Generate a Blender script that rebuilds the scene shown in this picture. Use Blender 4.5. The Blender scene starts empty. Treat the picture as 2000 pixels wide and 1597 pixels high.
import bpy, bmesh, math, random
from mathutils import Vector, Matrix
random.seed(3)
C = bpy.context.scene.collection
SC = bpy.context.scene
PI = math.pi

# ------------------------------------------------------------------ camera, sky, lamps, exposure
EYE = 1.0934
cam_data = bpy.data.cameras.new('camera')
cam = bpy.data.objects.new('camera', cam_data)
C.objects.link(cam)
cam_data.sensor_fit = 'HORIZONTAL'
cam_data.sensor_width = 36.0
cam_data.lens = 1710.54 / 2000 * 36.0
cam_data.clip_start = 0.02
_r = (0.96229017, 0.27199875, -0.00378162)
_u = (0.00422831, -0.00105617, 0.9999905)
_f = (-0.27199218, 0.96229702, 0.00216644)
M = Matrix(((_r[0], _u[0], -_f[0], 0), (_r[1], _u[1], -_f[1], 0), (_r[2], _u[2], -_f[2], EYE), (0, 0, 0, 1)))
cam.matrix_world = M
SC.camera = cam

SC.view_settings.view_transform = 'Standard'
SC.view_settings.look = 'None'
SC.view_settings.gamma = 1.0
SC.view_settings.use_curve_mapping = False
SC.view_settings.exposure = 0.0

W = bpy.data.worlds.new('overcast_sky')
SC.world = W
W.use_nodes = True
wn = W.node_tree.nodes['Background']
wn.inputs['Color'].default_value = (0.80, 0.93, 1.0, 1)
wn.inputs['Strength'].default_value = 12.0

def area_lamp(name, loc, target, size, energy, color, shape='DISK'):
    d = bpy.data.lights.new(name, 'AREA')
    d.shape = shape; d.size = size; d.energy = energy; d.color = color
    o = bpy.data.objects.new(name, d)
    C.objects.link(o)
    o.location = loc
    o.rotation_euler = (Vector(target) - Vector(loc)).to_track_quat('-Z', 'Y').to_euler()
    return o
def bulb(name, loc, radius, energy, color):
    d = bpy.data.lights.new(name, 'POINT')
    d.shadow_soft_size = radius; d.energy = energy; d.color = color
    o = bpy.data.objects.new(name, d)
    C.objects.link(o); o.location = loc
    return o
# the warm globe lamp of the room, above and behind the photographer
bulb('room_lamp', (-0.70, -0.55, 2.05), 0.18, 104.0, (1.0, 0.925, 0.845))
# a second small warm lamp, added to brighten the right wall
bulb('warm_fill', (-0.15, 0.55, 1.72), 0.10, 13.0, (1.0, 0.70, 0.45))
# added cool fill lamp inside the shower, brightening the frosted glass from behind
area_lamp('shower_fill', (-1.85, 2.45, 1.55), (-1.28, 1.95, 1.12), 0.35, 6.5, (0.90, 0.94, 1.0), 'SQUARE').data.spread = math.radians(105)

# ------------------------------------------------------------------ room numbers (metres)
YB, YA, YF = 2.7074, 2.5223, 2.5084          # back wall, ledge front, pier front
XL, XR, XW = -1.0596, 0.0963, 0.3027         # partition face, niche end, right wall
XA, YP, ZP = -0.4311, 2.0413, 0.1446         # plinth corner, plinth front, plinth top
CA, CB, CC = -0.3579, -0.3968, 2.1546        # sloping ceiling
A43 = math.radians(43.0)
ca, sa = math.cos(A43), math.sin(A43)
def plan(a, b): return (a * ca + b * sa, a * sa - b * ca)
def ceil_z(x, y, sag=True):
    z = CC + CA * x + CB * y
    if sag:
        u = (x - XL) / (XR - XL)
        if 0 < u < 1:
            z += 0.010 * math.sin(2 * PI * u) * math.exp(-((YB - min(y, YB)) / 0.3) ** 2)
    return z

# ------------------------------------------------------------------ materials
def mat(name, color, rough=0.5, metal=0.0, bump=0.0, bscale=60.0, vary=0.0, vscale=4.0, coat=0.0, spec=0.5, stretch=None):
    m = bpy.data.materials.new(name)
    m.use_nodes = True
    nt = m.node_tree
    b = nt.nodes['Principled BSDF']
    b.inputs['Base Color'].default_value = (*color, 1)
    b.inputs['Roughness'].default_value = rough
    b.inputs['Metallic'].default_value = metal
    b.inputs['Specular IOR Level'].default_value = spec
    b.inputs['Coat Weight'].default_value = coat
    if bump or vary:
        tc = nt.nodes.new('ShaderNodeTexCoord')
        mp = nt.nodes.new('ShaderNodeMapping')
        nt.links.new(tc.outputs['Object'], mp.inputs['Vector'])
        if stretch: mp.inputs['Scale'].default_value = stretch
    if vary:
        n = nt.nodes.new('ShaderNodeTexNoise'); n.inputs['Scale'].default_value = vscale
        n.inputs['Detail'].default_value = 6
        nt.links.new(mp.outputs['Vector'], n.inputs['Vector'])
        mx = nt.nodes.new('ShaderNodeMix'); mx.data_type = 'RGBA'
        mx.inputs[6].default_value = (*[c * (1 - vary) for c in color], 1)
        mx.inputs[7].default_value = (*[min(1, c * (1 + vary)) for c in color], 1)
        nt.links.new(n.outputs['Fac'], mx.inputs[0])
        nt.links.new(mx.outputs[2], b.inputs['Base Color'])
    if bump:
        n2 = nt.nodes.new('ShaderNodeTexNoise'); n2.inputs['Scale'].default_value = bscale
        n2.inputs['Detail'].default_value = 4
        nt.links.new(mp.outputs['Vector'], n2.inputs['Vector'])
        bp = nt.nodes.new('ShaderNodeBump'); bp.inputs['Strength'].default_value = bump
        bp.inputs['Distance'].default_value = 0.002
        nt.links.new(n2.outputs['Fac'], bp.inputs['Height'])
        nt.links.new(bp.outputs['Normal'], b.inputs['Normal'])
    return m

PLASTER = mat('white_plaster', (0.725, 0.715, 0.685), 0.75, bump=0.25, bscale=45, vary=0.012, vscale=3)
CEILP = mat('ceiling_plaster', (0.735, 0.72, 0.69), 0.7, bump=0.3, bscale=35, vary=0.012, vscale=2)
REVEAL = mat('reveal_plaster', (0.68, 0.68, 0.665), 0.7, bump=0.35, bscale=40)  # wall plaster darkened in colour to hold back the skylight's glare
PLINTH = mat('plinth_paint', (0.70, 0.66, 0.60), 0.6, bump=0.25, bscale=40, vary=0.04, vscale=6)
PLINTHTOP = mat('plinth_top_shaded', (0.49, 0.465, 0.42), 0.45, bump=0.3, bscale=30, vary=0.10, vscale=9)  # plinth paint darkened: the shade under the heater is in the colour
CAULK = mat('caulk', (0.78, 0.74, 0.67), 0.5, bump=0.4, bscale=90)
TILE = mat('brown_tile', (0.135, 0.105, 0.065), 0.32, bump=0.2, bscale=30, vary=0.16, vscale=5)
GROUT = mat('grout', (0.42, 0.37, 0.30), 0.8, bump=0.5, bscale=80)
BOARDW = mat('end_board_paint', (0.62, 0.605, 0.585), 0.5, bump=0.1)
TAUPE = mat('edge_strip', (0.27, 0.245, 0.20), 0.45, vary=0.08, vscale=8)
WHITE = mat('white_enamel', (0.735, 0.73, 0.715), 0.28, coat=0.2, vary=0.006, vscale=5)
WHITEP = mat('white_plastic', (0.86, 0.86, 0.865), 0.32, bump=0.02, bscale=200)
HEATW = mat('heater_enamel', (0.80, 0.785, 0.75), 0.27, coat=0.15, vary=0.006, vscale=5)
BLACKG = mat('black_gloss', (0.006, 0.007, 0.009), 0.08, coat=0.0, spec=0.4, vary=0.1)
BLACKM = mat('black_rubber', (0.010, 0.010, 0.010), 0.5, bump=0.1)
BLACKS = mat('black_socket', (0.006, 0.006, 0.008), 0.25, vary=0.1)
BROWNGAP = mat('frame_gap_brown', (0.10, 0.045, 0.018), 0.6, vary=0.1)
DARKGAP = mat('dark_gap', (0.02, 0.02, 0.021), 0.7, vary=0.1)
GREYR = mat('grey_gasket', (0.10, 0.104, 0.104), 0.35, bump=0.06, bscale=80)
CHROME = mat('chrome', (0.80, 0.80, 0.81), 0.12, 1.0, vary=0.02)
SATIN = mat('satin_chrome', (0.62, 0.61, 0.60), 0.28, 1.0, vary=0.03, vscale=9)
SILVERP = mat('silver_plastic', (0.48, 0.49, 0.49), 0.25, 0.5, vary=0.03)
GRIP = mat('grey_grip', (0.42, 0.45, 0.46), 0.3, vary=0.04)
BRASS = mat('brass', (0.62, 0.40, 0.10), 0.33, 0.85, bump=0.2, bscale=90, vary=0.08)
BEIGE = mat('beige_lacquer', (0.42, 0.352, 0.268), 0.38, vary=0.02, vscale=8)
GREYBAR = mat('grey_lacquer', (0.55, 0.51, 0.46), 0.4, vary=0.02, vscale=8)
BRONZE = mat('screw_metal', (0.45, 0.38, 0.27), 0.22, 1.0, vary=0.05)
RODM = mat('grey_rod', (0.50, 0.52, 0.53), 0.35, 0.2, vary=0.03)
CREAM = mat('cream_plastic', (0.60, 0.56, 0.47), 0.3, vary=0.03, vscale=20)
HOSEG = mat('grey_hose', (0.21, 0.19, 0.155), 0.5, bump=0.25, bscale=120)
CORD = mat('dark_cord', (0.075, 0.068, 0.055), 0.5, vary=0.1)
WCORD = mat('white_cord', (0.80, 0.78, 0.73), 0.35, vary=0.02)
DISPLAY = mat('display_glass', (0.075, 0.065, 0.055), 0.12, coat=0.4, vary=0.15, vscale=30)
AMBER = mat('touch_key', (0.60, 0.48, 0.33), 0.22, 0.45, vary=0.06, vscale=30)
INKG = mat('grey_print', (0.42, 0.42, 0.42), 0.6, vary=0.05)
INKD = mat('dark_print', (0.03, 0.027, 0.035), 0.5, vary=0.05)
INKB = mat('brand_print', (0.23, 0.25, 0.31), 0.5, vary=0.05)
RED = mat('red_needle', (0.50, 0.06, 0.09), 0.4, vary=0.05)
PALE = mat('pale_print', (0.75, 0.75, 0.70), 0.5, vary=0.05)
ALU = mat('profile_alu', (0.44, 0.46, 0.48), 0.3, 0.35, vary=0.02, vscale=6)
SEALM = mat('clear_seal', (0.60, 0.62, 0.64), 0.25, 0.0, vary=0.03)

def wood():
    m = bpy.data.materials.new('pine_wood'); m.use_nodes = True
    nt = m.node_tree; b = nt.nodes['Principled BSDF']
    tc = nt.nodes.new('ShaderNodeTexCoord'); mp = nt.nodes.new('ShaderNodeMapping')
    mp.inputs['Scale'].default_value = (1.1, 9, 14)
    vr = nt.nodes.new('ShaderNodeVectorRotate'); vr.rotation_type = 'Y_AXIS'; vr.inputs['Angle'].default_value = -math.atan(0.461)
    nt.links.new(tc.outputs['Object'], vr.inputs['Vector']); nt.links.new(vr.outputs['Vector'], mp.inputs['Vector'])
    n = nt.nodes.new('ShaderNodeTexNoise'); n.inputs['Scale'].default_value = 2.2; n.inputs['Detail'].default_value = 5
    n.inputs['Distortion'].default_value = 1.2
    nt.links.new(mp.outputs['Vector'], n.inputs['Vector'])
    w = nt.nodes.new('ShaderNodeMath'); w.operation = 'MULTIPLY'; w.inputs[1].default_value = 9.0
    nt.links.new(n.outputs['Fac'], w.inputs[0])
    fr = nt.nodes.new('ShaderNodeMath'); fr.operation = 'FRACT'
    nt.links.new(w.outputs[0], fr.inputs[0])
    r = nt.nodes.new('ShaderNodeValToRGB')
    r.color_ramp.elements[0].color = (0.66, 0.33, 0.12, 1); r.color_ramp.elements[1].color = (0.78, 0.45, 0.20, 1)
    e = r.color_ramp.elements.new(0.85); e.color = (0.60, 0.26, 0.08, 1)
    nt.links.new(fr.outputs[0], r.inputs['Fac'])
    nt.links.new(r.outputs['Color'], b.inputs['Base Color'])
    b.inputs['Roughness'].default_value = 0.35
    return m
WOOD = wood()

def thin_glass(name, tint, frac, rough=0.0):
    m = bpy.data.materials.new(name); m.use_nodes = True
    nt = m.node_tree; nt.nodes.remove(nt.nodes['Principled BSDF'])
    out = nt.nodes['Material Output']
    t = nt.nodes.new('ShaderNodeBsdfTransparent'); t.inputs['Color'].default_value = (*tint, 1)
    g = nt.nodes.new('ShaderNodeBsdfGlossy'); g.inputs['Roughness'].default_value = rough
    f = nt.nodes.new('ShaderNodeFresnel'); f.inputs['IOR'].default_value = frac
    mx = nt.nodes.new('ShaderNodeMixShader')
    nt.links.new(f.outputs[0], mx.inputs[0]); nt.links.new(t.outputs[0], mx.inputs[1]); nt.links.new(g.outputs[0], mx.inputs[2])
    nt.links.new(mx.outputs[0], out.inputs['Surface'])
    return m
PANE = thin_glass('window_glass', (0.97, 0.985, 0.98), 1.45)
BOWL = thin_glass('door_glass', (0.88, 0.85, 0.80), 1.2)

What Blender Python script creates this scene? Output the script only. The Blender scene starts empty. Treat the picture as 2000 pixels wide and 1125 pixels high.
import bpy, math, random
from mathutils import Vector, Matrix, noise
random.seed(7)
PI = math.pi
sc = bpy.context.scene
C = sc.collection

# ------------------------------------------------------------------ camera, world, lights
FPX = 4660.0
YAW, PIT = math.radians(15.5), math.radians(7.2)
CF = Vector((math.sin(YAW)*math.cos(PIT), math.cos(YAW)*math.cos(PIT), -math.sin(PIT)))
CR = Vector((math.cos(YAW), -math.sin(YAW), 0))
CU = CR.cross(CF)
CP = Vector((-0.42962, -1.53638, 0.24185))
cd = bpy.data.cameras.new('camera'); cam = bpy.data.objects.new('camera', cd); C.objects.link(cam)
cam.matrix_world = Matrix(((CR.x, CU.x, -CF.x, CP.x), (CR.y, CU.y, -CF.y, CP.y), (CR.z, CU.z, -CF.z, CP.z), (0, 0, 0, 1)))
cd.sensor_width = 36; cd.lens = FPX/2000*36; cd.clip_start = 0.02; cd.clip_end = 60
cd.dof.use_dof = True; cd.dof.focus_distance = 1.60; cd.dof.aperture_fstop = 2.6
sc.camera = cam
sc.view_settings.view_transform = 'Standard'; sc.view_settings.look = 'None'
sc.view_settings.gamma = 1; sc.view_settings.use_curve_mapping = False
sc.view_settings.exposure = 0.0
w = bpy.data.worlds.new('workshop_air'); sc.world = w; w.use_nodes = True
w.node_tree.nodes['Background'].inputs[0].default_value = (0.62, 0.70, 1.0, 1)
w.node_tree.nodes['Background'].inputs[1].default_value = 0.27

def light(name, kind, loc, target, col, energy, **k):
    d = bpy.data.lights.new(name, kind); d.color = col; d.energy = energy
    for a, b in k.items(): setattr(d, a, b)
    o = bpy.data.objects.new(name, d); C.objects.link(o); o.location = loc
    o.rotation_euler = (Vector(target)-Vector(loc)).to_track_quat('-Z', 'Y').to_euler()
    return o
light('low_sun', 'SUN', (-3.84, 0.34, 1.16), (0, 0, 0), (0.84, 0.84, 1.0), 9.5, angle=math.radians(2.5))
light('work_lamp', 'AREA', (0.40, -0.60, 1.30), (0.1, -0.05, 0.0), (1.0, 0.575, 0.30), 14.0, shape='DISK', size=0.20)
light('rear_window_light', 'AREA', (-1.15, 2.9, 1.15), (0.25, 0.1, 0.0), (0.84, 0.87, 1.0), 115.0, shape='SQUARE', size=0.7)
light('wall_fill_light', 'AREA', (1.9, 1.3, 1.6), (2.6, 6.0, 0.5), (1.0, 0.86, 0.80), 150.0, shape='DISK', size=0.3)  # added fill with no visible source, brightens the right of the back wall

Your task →
Pull out each line of the entries that contains "wide".

Complete answer →
Generate a Blender script that rebuilds the scene shown in this picture. Use Blender 4.5. The Blender scene starts empty. Treat the picture as 2000 pixels wide and 1597 pixels high.
What Blender Python script creates this scene? Output the script only. The Blender scene starts empty. Treat the picture as 2000 pixels wide and 1125 pixels high.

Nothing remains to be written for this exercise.